" Four6 " de John Cage
Interprété par QWAT ?
Four 6, composé entre 1990-1992, est prévu pour 4 performeur.e.s interprétant des séries de systèmes de réservoirs de temps durant les 30 minutes indiquée sur la partition. Chaque musicien.ne, durant les répétitions, met en place un dispositif permettant de produire les 12 sons distincts que réclame la partition, chaque son étant choisi par l’interprète. Un ‘son’ peut aussi bien être bref et sec, comprenant son propre silence et résonance et percussif, ou bien long et entretenu, telle une matière sans expression, qu’être une mesure mélodique exécutée avec un instrument de musique ou un son entretenu par lui-même hors d'un geste 'instrumental' hormis son déclenchement et son extinction. John Cage indique que cette œuvre peut être jouée par n'importe quelle source sonore. Chaque dispositif mis en place doit permettre de passer de l’un à l’autre des objets ou instruments choisis tout en interprétant les règles temporelles de la partition, comme également les passages et les combinaisons possibles entre les réservoirs, ceux-ci pouvant se superposer selon les choix faits sur les variables de début et de fin de chaque 'temps-son'.
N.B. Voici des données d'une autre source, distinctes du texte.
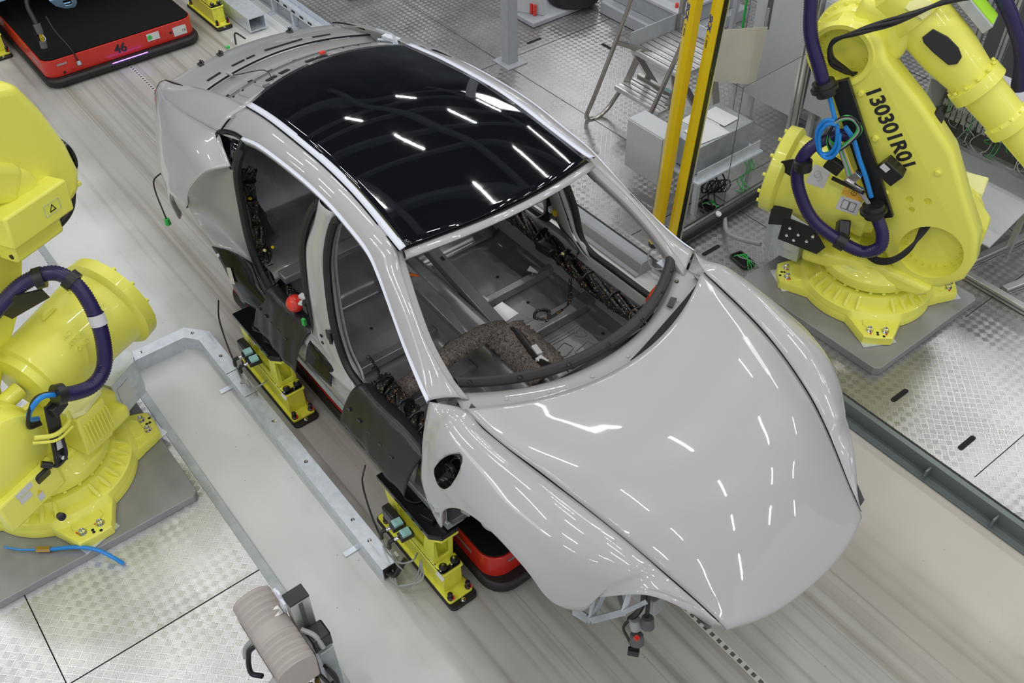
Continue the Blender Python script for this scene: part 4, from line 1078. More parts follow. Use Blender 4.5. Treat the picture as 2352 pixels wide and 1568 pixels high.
# ================================================================ supports
def support(x1, y, label, flip=1, detail=True):
    """x1: front end of the black base"""
    t = thing('body_support', label, 'support stand', (x1, y, 0))
    Lb = .74
    MB().prism(rrect(Lb, .165, .03, 4, cx=-Lb / 2), 0, .022).build('base_plate', 'rubber_black', t, bevel=.004)
    lower = MB().prism(rrect(Lb - .05, .150, .015, 3, cx=-Lb / 2 - .01), .022, .042)
    lower.box((-.355, 0, .115), (.50, .115, .145)); lower.prism(rrect(.52, .135, .012, 3, cx=-.355), .185, .200)
    for xx in (-.105, -.60):
        pass
    lower.build('lower_body', 'stand_yellow', t, bevel=.005)
    MB().prism(rrect(.50, .125, .02, 3, cx=-.355), .200, .208).build('joint_plate', 'gloss_black', t, bevel=.001)
    # upper trestle: two end frames with windows, side walls
    up = MB(); z0, z1 = .222, .455
    up.prism(rrect(.46, .125, .02, 3, cx=-.36), .208, z0)
    xa, xb = -.175, -.56
    for xx in (xa, xb):
        up.ringprism([(-.055, 0), (.055, 0), (.06, .23), (-.06, .23)], [(-.032, .03), (.032, .03), (.040, .185), (-.040, .185)], -.007, .007, frame((xx, 0, z0), (0, 1, 0), (0, 0, 1)))
    for sy in (-1, 1):
        n_out = [(xb, 0), (xa, 0), (xa + .02, .23), (xb - .05, .23)]
        n_in = [(xb + .09, .03), (xa - .09, .03), (xa - .06, .185), (xb + .06, .185)]
        up.ringprism(n_out, n_in, -.006, .006, Matrix.Translation((0, sy * .055, z0)) @ Matrix.Rotation(math.radians(90), 4, 'X'))
    up.prism([(-.63, -.07), (-.17, -.07), (-.12, -.03), (-.12, .07), (-.63, .07)], z1 - .02, z1)
    up.build('trestle', 'stand_yellow', t, bevel=.004)
    tp_ = MB().prism([(-.64, -.075), (-.17, -.075), (-.12, -.03), (-.12, .075), (-.64, .075)], z1, z1 + .035)
    tp_.box((-.25, -.01, z1 + .05), (.08, .05, .03), .3)
    tp_.lathe((-.42, .03, z1 + .035), (0, 0, 1), [(0, .075), (.012, .075), (.016, .066), (.012, .0)], 26)
    tp_.build('top_pad', 'gloss_black', t, bevel=.004)
    for (xx, yy) in ((-.13, -.035), (-.13, .035), (-.58, -.035), (-.58, .035)):
        k = MB().lathe((xx, yy, z0), (0, 0, 1), [(0, .022), (.008, .022), (.010, .011)], 20).build('rubber_washer', 'rubber_black', t)
        MB().cyl((xx, yy, z0 + .009), (xx, yy, z0 + .024), .009, n=6).build('screw', 'chrome', k)
    for (xx, yy) in ((-.125, -.052), (-.125, .05), (-.17, -.058), (-.21, -.058), (-.12, 0.01), (-.17, .058), (-.5, -.058)):
        MB().cyl((xx, yy, .207), (xx, yy, .222), .007, n=10, ch=.002).build('flange_bolt', 'chrome', t)
    for (xx, yy) in ((-.055, -.055), (-.055, .055), (-.66, -.055), (-.66, .055)):
        k = MB().lathe((xx, yy, .042), (0, 0, 1), [(0, .016), (.012, .018), (.018, .010), (.030, .014), (.046, .014), (.052, .008)], 14).build('levelling_knob', 'plastic_black', t)
        MB().tube([(xx + .014, yy, .05), (xx + .02, yy + .01, .06), (xx + .012, yy + .014, .075)], .004, 6).build('red_tag', 'ball_red', k)
    MB().lathe((-.02, 0, .022), (0, 0, 1), [(0, .014), (.004, .013), (.008, .006)], 12).build('base_screw', 'chrome', t)
    if detail:
        MB().prism(rrect(.06, .018, .002, 2), 0, .002, frame((-.11, -.068, .196), (1, .0, 0), (0, .7, .7))).build('data_label', 'paper_white', t)
        for k in range(2):
            xx = -.40 + k * .075
            sb = MB().box((xx, -.115, .355), (.05, .075, .03), -.1).build('sensor_block', 'plastic_black', t, bevel=.003)
            MB().box((xx, -.115, .378), (.045, .05, .018), -.1).build('sensor_cover', 'pale_blue_block', sb, bevel=.002)
            MB().cyl((xx - .01, -.155, .355), (xx - .015, -.175, .352), .010, n=12).build('sensor_nut', 'chrome', sb)
            MB().tube([(xx - .015, -.172, .352), (xx - .02, -.20, .345), (xx - .02, -.205, .30)], .011, 8, smooth=4).build('elbow_plug', 'plastic_black', sb)
            MB().tube([(xx - .02, -.205, .30), (xx + .0, -.20, .20), (xx + .03, -.17, .12), (xx - .06, -.15, .10), (xx - .12, -.16, .07)], .0045, 7, smooth=6).build('sensor_cable', 'cable_grey', t)
        MB().box((-.48, -.10, .33), (.12, .05, .09)).build('valve_box', 'plastic_black', t, bevel=.01)
        MB().tube([(-.60, -.14, .66), (-.63, -.16, .50), (-.55, -.18, .34), (-.45, -.19, .22), (-.50, -.17, .10)], .005, 7, smooth=6).build('air_line', 'plastic_black', t)
        MB().tube([(-.30, -.08, .19), (-.26, -.13, .22), (-.32, -.17, .16), (-.42, -.17, .10), (-.5, -.16, .08)], .005, 7, smooth=6).build('sensor_cable', 'cable_grey', t)
    return t
support(.225, -.862, 'yellow bolted support stand under the front of the car, beside the front wheel arch')
support(-1.36, -.885, 'yellow bolted support stand under the rear door opening of the car')
support(.225, .862, 'yellow support stand under the far front side of the car, mostly hidden', detail=False)
support(-1.36, .885, 'yellow support stand under the far rear side of the car, mostly hidden', detail=False)
support(-7.15, -.87, 'yellow support stand at the left edge of the photo beside vehicle 46', detail=False)
support(-6.35, 1.02, 'yellow support stand beyond the right end of vehicle 46', detail=False)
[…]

Chaque performeur.e a une partition différente, le seul point commun entre les 4 partitions étant qu’elles vont toutes de 0 à 30 minutes et débutent de manière synchronisée, comme une œuvre classique pour un quatuor. Les 4 partitions indiquent les séquences et réservoirs de temps durant lesquels les musicien.nes doivent jouer tels ou tels de leurs 12 sons. L’intensité sonore et du jeu, ainsi que la répétition d'un timbre durant une séquence, doivent répondre à des règles d'exécution décidées en commun selon la compréhension de la partition et du résultat musical induit par le système aléatoire proposé par John Cage. Les règles communes du système sont le suivi des partitions temporelles et respectives ainsi que la situation de la simultanéité du jeu collectif, temps unique de la partition, de 0'00 à 30'00.
Le résultat sonore de la pièce est donc inductivement imprévisible, semblant paradoxalement informe, et il peut exister autant de Four6 qu’il existe de sons différents dans la vie et de réunions de 4 performeur.e.s prenant des décisions singulières uniques à partir de la trame des réservoirs et cellules de temps.
L’enjeu de la pièce est tout à la fois dans la magie sonore aléatoire produite que dans les 'états' sonores construits par le jeu collectif des performeur.e.s sur leurs dispositifs singuliers à partir du système de contrainte et d'instructions. Ces dispositifs, positionnés dans l'espace, peuvent faire penser à des îlots d'invention individuelle délivrant par le jeu une grande liberté (celle que l'on se donne) et participant à un même environnement : à la fois visuel, articulatoire, autonome, mélanges d'agencements ready-made performés, à demi objets et à demi corporels. La concentration extrême que réclame cette œuvre provient d'une attention de tout moment aux règles temporelles imposées aux joueurs et interprétées par eux : lorsque un son doit être joué, il s'agit de trouver les gestes les plus justes sans attention à un son 'objectif', à un silence 'objectif', ou à un résultat 'objectif', et d’ajuster stylistiquement neutralement et de manière engagée son geste et son intention vis-à-vis de ses propres règles de jeu.
Four6 se construit et se prépare autant comme une œuvre musicale et une situation sonore qu'un travail de mise en espace et de moment
d'écoute. Four6 ouvre la voie à une tentative de simplement révéler des 'états' de temps sonores et musicaux, posés par des sons ensemble et des gestes individuels 'vers' des sons, afin d'introduire leur nudité intrinsèque ainsi que l'attention et la précaution la plus extrême que nous leur devons.